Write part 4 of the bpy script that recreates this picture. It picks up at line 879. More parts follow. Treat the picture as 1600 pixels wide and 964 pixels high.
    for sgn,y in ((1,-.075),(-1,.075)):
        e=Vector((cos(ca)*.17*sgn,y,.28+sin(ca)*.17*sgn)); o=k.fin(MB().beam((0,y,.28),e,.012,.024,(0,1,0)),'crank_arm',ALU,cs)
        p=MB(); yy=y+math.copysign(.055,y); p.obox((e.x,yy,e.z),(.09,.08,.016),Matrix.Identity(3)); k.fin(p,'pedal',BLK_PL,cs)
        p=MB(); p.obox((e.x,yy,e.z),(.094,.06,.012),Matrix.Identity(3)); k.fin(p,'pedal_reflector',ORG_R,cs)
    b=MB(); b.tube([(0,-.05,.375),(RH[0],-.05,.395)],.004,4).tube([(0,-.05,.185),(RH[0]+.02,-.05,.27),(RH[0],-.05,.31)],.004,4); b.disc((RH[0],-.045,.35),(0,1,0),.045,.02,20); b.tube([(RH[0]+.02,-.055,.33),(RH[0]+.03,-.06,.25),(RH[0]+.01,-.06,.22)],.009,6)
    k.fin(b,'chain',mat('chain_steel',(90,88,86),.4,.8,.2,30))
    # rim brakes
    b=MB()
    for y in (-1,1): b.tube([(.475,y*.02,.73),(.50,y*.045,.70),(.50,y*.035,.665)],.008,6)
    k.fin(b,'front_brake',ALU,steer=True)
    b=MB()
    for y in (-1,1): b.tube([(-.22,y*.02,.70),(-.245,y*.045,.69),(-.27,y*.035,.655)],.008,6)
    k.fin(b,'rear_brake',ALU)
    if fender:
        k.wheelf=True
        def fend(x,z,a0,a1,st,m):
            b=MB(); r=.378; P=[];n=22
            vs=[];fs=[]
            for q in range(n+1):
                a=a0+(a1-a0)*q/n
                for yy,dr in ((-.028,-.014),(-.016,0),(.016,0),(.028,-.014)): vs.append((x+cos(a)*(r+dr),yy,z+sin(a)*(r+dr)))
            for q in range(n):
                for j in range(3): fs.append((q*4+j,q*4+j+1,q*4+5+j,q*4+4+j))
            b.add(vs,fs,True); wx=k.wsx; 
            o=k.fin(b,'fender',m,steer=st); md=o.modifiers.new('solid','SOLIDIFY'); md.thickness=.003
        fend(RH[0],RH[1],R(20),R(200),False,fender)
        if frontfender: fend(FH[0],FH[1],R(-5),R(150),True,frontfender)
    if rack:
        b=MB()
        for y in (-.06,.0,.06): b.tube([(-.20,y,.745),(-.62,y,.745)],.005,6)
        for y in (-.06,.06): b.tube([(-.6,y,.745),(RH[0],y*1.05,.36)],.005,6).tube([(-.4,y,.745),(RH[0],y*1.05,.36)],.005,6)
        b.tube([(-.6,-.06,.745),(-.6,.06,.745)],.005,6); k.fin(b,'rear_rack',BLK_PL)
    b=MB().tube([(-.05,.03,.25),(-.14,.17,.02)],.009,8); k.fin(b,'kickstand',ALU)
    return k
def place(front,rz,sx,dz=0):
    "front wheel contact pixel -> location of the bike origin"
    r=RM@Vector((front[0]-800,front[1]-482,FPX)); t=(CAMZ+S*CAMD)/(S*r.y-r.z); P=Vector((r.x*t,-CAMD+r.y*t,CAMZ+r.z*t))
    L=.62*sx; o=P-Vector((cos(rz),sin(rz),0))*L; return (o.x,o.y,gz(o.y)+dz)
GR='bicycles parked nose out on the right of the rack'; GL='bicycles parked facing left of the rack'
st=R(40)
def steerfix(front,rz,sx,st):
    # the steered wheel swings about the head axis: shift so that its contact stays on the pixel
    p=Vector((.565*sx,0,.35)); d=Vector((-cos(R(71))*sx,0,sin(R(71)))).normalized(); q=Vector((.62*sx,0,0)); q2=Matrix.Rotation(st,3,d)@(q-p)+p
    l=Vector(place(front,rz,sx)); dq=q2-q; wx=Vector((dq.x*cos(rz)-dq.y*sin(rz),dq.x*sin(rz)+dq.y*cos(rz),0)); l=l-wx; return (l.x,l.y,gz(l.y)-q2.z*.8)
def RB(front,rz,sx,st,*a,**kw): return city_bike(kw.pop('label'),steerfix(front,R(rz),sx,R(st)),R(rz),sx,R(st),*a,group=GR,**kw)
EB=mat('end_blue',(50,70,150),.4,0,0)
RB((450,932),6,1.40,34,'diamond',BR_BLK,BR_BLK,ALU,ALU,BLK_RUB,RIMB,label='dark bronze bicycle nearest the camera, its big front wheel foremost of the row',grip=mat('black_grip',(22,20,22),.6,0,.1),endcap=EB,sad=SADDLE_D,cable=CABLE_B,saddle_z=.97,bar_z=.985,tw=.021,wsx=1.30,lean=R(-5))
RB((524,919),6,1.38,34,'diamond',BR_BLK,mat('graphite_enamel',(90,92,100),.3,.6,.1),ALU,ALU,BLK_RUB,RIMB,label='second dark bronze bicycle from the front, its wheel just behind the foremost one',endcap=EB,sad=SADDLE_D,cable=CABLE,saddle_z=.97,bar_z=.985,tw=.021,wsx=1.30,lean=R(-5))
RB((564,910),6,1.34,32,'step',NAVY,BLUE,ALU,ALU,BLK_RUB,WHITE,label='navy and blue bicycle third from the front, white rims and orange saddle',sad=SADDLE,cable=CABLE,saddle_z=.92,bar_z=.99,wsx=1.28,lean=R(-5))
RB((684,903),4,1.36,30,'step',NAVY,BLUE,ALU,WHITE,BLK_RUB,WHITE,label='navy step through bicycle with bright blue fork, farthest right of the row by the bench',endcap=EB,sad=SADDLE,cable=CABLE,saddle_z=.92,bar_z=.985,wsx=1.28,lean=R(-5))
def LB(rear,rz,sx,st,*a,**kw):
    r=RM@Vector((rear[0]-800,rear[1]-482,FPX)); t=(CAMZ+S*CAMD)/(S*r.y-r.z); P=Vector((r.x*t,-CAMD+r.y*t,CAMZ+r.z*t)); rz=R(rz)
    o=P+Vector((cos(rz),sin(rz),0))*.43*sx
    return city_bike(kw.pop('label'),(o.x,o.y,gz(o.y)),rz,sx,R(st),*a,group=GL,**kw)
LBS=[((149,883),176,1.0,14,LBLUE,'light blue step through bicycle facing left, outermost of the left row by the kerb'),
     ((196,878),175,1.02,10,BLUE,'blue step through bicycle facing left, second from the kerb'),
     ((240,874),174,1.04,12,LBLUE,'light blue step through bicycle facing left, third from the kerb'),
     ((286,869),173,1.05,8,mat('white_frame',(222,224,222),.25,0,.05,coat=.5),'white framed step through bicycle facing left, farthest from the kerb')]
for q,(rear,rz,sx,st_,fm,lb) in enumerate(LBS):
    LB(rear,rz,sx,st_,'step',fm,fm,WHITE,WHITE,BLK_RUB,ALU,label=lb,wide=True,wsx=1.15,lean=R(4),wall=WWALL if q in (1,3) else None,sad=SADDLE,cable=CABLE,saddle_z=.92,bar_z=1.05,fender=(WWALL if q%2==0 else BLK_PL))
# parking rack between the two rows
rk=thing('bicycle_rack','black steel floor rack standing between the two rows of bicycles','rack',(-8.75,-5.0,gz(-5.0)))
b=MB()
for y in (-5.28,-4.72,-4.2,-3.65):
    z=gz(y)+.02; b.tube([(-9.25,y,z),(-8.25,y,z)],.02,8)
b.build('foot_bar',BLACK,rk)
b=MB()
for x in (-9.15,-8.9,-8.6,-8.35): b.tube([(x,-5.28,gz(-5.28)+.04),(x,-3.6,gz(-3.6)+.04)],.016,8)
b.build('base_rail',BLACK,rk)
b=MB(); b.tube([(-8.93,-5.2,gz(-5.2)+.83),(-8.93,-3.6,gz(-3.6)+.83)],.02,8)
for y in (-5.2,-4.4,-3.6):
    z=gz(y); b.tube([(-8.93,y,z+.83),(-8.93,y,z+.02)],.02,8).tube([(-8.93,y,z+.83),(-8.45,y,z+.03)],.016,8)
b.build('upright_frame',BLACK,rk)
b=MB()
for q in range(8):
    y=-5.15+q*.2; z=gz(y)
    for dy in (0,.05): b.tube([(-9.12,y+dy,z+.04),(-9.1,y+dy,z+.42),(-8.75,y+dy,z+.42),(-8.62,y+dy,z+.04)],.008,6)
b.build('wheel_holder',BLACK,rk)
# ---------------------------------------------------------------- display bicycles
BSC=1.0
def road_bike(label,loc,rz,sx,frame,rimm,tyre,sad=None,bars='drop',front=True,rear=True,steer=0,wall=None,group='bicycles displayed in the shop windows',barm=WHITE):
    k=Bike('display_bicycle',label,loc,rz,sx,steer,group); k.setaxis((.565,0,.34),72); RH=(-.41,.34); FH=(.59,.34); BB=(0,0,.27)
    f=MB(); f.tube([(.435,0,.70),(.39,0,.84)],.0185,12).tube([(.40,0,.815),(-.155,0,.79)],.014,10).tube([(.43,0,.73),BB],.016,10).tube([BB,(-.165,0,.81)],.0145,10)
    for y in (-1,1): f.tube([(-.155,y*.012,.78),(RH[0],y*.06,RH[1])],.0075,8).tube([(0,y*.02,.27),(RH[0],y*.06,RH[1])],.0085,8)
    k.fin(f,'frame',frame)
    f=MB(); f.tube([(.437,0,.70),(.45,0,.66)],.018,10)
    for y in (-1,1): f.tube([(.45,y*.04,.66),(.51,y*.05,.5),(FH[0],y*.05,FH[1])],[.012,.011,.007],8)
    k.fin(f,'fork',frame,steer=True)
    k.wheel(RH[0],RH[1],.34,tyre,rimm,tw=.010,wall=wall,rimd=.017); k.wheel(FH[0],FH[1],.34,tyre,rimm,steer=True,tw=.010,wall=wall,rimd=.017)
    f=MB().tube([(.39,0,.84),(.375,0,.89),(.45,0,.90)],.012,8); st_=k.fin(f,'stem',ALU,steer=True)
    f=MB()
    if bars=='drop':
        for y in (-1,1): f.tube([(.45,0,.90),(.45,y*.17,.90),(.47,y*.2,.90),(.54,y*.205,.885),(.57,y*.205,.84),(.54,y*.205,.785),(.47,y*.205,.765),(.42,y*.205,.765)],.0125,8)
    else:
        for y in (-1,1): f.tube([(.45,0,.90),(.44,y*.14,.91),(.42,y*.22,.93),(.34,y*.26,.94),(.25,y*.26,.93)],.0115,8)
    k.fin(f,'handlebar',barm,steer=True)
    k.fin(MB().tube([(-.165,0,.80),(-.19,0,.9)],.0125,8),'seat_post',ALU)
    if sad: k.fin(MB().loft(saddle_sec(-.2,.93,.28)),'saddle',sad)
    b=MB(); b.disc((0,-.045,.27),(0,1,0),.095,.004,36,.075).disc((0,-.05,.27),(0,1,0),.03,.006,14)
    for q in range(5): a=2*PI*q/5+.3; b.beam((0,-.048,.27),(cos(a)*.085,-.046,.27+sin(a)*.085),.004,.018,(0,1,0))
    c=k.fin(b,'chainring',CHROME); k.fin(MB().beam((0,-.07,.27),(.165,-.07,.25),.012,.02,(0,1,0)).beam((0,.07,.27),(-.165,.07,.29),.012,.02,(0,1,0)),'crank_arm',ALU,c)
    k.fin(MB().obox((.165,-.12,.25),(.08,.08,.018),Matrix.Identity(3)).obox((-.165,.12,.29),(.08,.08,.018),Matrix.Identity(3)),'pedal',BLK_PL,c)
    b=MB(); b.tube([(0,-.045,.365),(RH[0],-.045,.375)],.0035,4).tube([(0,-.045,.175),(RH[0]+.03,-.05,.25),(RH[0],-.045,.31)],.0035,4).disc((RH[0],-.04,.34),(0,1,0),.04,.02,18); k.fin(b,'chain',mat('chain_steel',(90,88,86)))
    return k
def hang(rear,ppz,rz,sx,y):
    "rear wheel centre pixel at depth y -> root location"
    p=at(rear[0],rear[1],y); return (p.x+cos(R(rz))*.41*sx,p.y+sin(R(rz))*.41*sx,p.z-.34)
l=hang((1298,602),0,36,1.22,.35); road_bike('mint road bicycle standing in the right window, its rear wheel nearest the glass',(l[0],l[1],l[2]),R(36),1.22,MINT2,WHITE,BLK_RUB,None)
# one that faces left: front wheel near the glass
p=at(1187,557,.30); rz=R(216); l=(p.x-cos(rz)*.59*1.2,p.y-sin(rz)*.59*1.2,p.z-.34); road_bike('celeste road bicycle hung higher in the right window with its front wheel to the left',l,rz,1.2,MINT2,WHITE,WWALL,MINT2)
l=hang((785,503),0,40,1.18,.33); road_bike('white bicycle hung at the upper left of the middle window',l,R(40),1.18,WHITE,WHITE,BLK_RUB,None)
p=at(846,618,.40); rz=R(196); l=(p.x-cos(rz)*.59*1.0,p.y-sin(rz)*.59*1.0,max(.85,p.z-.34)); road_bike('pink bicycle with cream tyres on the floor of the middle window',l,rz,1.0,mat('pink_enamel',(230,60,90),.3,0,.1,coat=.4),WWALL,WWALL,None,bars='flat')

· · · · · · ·

TO DO: Pick every line with "that" in it and copy it.

ANSWER TO THIS PROBLEM:
Write part 4 of the bpy script that recreates this picture. It picks up at line 879. More parts follow. Treat the picture as 1600 pixels wide and 964 pixels high.
    # the steered wheel swings about the head axis: shift so that its contact stays on the pixel
# one that faces left: front wheel near the glass